Education Secretary Michael Gove has given the go-ahead for Breckland Middle School in Suffolk to be renamed IES Breckland, run under a £21 million, ten-year contract by Swedish for-profit firm Internationella Engelska Skolan.
Despite decades of encroachment by the private sector into state schools by successive Labour and Tory-led governments, the involvement of explicitly profit-making companies heralds a watershed in the drive to privatise state education.
The Guardian said of the development at Breckland, “The introduction of a profit-seeking company into the management of the school is allowed because of a technicality: the founder of the school is a charitable trust that has decided to outsource the entirety of the management to a fee-charging company—whose global business has a turnover of £60m a year, earning profits of £5m, according to analysis by the Adam Smith Institute. The development is set to open the floodgates.”
The Observer said that for-profit firms, encouraged by what is happening at Breckland, now plan to run more schools “in what promises to be a watershed in British education.”
IES—founded and solely owned by Barbara Bergström—now runs 19 schools with 11,200 pupils. The company has a turnover of approximately £60 million.

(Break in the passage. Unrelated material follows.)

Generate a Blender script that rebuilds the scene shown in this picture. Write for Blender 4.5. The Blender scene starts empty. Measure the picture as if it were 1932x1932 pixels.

Another Swedish company, Kunskapsskolan, which already runs three UK academies, plans to manage chains of between five and ten free schools on a fee-earning basis.
Wey Education, run by Zenna Atkins, the former chair of the government inspection body Ofsted, told the London Stock Exchange in December that a “market opportunity” brought about by “the deconstruction of the education function within local authorities” offered a chance to “make a substantial return to investors and improve education in the UK.”
Wey Education’s broker forecasts a turnover of £17.5 million by 2014 and a £9.9 million “bottom line”, through providing services in the UK and abroad. A shares prospectus spells out that “current teaching methods, allocation of resources, wastage and inefficiencies create [an] opportunity” to deliver education at a lower cost and provide a financial return.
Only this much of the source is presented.